Repeat the full listing, word for word.
━━━━━ Supplied information
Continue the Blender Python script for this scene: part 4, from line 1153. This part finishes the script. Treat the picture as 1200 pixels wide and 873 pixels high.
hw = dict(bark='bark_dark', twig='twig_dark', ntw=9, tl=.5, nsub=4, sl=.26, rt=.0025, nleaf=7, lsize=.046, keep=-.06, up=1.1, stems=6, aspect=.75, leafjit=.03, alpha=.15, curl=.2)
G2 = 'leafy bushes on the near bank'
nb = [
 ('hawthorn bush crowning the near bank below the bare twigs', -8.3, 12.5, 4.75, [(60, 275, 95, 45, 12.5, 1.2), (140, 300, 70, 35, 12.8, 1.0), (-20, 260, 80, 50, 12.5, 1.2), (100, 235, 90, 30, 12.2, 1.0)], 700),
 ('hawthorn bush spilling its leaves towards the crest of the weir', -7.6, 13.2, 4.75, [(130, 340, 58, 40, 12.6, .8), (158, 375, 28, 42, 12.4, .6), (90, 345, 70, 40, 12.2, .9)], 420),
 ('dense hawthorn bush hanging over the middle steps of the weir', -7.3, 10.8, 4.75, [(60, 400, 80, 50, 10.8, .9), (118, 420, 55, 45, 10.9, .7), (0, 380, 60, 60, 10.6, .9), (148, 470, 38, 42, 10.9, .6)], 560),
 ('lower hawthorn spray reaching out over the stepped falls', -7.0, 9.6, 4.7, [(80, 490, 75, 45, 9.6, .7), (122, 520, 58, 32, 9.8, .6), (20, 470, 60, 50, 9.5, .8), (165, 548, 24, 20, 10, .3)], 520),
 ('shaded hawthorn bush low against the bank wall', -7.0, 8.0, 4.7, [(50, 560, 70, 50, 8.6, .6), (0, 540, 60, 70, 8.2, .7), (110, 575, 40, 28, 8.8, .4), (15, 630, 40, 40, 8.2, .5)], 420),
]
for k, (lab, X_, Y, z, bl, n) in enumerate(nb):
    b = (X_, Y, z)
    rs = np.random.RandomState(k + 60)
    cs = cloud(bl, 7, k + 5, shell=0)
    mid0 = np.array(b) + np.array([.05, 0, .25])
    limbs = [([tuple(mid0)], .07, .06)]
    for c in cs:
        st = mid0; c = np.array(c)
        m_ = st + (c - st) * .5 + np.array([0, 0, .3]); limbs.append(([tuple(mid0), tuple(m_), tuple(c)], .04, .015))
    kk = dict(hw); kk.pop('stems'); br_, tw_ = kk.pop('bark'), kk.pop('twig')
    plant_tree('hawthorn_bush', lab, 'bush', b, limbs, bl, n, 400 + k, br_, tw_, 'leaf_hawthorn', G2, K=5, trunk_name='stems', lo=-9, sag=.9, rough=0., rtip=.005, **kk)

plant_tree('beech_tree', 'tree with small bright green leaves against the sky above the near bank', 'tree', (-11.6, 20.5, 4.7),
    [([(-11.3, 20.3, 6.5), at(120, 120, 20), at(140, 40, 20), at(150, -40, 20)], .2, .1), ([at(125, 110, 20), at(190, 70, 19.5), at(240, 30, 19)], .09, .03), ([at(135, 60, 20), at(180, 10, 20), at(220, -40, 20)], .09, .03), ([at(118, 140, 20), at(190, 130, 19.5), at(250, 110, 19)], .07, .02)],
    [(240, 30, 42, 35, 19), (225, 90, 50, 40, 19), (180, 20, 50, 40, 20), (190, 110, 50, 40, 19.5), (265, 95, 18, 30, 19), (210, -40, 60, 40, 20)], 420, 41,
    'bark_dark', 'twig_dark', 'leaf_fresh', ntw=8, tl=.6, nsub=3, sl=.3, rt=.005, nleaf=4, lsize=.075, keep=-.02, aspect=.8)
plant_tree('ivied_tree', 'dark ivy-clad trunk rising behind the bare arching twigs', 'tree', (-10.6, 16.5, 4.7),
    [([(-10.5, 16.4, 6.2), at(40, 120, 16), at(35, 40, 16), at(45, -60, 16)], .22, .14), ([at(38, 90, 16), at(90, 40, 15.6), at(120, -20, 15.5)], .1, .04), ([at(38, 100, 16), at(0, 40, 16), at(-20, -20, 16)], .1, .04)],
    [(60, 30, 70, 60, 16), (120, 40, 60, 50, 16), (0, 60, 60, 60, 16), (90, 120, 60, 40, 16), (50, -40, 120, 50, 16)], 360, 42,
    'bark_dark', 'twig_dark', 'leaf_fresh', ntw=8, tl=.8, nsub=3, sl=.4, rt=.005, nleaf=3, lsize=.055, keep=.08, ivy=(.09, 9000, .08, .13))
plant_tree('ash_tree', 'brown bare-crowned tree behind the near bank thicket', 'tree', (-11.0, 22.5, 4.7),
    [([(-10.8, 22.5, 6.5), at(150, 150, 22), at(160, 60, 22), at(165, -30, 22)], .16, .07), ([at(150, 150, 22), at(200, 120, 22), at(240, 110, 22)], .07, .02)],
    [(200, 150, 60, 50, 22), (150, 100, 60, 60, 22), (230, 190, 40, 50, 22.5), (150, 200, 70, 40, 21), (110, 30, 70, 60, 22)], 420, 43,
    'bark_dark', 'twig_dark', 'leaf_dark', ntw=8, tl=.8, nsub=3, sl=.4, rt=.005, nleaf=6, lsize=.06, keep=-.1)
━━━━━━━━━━
- [The answer]:
Continue the Blender Python script for this scene: part 4, from line 1153. This part finishes the script. Treat the picture as 1200 pixels wide and 873 pixels high.
hw = dict(bark='bark_dark', twig='twig_dark', ntw=9, tl=.5, nsub=4, sl=.26, rt=.0025, nleaf=7, lsize=.046, keep=-.06, up=1.1, stems=6, aspect=.75, leafjit=.03, alpha=.15, curl=.2)
G2 = 'leafy bushes on the near bank'
nb = [
 ('hawthorn bush crowning the near bank below the bare twigs', -8.3, 12.5, 4.75, [(60, 275, 95, 45, 12.5, 1.2), (140, 300, 70, 35, 12.8, 1.0), (-20, 260, 80, 50, 12.5, 1.2), (100, 235, 90, 30, 12.2, 1.0)], 700),
 ('hawthorn bush spilling its leaves towards the crest of the weir', -7.6, 13.2, 4.75, [(130, 340, 58, 40, 12.6, .8), (158, 375, 28, 42, 12.4, .6), (90, 345, 70, 40, 12.2, .9)], 420),
 ('dense hawthorn bush hanging over the middle steps of the weir', -7.3, 10.8, 4.75, [(60, 400, 80, 50, 10.8, .9), (118, 420, 55, 45, 10.9, .7), (0, 380, 60, 60, 10.6, .9), (148, 470, 38, 42, 10.9, .6)], 560),
 ('lower hawthorn spray reaching out over the stepped falls', -7.0, 9.6, 4.7, [(80, 490, 75, 45, 9.6, .7), (122, 520, 58, 32, 9.8, .6), (20, 470, 60, 50, 9.5, .8), (165, 548, 24, 20, 10, .3)], 520),
 ('shaded hawthorn bush low against the bank wall', -7.0, 8.0, 4.7, [(50, 560, 70, 50, 8.6, .6), (0, 540, 60, 70, 8.2, .7), (110, 575, 40, 28, 8.8, .4), (15, 630, 40, 40, 8.2, .5)], 420),
]
for k, (lab, X_, Y, z, bl, n) in enumerate(nb):
    b = (X_, Y, z)
    rs = np.random.RandomState(k + 60)
    cs = cloud(bl, 7, k + 5, shell=0)
    mid0 = np.array(b) + np.array([.05, 0, .25])
    limbs = [([tuple(mid0)], .07, .06)]
    for c in cs:
        st = mid0; c = np.array(c)
        m_ = st + (c - st) * .5 + np.array([0, 0, .3]); limbs.append(([tuple(mid0), tuple(m_), tuple(c)], .04, .015))
    kk = dict(hw); kk.pop('stems'); br_, tw_ = kk.pop('bark'), kk.pop('twig')
    plant_tree('hawthorn_bush', lab, 'bush', b, limbs, bl, n, 400 + k, br_, tw_, 'leaf_hawthorn', G2, K=5, trunk_name='stems', lo=-9, sag=.9, rough=0., rtip=.005, **kk)

plant_tree('beech_tree', 'tree with small bright green leaves against the sky above the near bank', 'tree', (-11.6, 20.5, 4.7),
    [([(-11.3, 20.3, 6.5), at(120, 120, 20), at(140, 40, 20), at(150, -40, 20)], .2, .1), ([at(125, 110, 20), at(190, 70, 19.5), at(240, 30, 19)], .09, .03), ([at(135, 60, 20), at(180, 10, 20), at(220, -40, 20)], .09, .03), ([at(118, 140, 20), at(190, 130, 19.5), at(250, 110, 19)], .07, .02)],
    [(240, 30, 42, 35, 19), (225, 90, 50, 40, 19), (180, 20, 50, 40, 20), (190, 110, 50, 40, 19.5), (265, 95, 18, 30, 19), (210, -40, 60, 40, 20)], 420, 41,
    'bark_dark', 'twig_dark', 'leaf_fresh', ntw=8, tl=.6, nsub=3, sl=.3, rt=.005, nleaf=4, lsize=.075, keep=-.02, aspect=.8)
plant_tree('ivied_tree', 'dark ivy-clad trunk rising behind the bare arching twigs', 'tree', (-10.6, 16.5, 4.7),
    [([(-10.5, 16.4, 6.2), at(40, 120, 16), at(35, 40, 16), at(45, -60, 16)], .22, .14), ([at(38, 90, 16), at(90, 40, 15.6), at(120, -20, 15.5)], .1, .04), ([at(38, 100, 16), at(0, 40, 16), at(-20, -20, 16)], .1, .04)],
    [(60, 30, 70, 60, 16), (120, 40, 60, 50, 16), (0, 60, 60, 60, 16), (90, 120, 60, 40, 16), (50, -40, 120, 50, 16)], 360, 42,
    'bark_dark', 'twig_dark', 'leaf_fresh', ntw=8, tl=.8, nsub=3, sl=.4, rt=.005, nleaf=3, lsize=.055, keep=.08, ivy=(.09, 9000, .08, .13))
plant_tree('ash_tree', 'brown bare-crowned tree behind the near bank thicket', 'tree', (-11.0, 22.5, 4.7),
    [([(-10.8, 22.5, 6.5), at(150, 150, 22), at(160, 60, 22), at(165, -30, 22)], .16, .07), ([at(150, 150, 22), at(200, 120, 22), at(240, 110, 22)], .07, .02)],
    [(200, 150, 60, 50, 22), (150, 100, 60, 60, 22), (230, 190, 40, 50, 22.5), (150, 200, 70, 40, 21), (110, 30, 70, 60, 22)], 420, 43,
    'bark_dark', 'twig_dark', 'leaf_dark', ntw=8, tl=.8, nsub=3, sl=.4, rt=.005, nleaf=6, lsize=.06, keep=-.1)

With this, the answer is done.